Persistent rain means that after a brief visit to the oak a campervan morning from inside the van is on the cards. The brief snatch of birdsong is bright, blackbird, robins, starlings the usual host of morning companions, the cloud a solid bank of white, a cool damp freshness in the air, but the rain means a retreat to the van is inevitable. So it’s a quick cast about and then a dance through puddles and rain soaked earth and path. The rain trickles down windows, taps on skylights and roof. The extraneous sounds of nature replaced by rain and a sense of sitting inside a drum. It is gentle enough to soak you, but also to lull you into a sense of the hypnotic. The drummer part of my brain looks for patterns, a rhythm or something to give it shape, before releasing it and letting it be. The curse of the rhythmatist. In his series of essays on the four elements, John O’Donohue writes of the tenderness of rain, it “ Never falls awkwardly or chaotically. It falls always with exquisite dignity of structure and purpose”. This morning it falls all around me colouring my thoughts and my attention, dragging me away to watch its journey or listen to it sounds.

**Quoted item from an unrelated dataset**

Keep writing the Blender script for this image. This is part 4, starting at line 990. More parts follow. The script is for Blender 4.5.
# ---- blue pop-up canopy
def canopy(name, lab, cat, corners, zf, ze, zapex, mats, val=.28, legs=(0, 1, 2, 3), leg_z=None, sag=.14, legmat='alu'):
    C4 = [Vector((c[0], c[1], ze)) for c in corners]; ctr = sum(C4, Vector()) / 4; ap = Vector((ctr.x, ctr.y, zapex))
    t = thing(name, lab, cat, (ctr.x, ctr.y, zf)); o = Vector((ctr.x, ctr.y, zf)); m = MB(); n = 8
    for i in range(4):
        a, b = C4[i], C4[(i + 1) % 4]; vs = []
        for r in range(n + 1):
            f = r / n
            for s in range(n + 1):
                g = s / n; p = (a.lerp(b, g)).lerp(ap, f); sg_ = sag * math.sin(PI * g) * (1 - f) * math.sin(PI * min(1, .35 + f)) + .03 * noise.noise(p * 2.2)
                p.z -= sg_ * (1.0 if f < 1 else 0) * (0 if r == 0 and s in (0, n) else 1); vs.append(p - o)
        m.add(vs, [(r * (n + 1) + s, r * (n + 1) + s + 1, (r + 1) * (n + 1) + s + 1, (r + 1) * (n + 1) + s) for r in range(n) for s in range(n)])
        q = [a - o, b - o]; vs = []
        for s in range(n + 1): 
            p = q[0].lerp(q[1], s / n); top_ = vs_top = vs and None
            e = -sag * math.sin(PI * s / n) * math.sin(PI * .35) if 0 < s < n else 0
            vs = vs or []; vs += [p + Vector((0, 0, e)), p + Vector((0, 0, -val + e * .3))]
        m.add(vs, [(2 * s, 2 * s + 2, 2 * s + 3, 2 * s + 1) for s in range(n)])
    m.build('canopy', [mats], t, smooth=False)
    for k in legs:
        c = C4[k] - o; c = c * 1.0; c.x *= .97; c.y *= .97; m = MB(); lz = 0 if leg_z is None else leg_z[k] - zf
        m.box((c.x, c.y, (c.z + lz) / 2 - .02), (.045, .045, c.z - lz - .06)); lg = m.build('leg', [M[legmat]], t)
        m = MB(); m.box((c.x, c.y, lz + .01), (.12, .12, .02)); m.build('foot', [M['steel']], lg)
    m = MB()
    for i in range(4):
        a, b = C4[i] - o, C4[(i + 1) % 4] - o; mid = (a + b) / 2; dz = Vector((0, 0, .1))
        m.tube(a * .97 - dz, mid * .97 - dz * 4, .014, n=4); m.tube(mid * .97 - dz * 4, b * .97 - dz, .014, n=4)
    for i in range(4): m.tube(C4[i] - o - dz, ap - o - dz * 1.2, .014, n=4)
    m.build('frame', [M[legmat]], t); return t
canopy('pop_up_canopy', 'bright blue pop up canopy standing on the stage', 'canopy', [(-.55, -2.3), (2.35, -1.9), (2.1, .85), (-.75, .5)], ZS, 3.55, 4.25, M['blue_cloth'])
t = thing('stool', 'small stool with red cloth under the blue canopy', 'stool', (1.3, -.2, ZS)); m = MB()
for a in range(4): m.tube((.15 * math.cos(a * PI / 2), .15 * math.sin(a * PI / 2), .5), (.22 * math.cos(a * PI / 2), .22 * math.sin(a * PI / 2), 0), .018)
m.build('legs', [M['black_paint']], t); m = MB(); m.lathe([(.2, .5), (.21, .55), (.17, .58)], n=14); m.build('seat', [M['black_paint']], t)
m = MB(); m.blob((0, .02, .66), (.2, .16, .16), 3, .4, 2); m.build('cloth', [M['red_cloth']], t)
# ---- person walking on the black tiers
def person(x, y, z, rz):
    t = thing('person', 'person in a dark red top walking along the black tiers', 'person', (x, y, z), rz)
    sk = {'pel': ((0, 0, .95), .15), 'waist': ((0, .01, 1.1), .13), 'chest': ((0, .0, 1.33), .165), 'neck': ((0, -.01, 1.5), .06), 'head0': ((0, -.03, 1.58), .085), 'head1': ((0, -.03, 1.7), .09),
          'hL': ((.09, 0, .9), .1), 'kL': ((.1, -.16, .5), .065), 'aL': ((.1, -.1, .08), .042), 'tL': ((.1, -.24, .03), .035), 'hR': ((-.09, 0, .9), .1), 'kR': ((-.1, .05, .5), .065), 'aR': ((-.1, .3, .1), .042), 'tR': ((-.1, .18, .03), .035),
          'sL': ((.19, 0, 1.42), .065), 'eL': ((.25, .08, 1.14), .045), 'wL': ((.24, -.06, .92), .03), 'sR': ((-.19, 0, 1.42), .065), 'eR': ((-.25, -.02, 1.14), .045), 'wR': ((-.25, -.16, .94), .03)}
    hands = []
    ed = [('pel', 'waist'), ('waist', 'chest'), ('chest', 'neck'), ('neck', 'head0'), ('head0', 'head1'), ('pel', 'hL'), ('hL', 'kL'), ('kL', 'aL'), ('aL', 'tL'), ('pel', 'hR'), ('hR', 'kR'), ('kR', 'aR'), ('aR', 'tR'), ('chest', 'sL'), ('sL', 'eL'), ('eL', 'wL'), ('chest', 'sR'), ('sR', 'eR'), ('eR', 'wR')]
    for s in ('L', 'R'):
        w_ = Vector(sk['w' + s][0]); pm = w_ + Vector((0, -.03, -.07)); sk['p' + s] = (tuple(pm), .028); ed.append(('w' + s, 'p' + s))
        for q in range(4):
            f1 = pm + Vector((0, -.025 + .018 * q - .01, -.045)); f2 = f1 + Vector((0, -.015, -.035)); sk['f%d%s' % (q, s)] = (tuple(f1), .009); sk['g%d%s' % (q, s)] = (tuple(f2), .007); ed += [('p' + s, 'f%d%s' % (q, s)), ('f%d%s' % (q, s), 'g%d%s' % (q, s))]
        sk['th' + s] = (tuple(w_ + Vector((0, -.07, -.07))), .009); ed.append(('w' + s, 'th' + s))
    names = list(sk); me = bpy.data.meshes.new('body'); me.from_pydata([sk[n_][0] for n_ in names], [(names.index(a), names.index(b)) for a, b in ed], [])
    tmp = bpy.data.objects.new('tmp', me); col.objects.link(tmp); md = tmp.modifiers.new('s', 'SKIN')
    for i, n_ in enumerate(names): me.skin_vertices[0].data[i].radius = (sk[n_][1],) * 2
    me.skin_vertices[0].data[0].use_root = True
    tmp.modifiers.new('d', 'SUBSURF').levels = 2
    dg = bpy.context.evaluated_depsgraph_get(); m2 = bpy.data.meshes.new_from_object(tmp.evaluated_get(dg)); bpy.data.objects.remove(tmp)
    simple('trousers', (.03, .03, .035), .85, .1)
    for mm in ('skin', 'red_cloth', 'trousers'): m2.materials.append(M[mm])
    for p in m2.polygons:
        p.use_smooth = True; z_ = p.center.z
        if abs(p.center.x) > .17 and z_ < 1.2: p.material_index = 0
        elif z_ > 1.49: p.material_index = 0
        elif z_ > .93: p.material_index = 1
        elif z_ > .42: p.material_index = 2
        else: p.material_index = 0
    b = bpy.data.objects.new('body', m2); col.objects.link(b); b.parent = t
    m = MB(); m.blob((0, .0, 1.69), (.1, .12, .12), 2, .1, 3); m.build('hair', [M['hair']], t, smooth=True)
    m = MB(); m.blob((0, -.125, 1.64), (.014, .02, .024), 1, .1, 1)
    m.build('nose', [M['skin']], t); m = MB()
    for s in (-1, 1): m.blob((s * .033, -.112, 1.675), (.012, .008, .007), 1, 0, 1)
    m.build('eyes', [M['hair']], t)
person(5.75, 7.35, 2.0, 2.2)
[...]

Concentration seems a little more difficult this self care Sunday. The rain means plans cancelled and time to be still and watch and listen. Check in with the self and absorb the experience around me. Some sorting and preparation for my trip north and Scotland beckons so some small part of the day will be devoted to that. A beautiful conversation yesterday sits with me around the passing of another friend the impact of that and the impermanence of life. The author and philosopher Rabindranath Tagore wrote :


“ The butterfly counts not months but moments, and has time enough “.


There is a sense of urgency to make the best of time, each moment, each encounter, each experience, to dive into the box of crayons so to speak. It’s a beautiful morning and time for the day to begin. Do something for yourself today, open your box of crayons. Lovely days people.


“ Deep inside, we are all artists who can't find the crayons that were given to us in playschool.” Neeraj Agnihotri.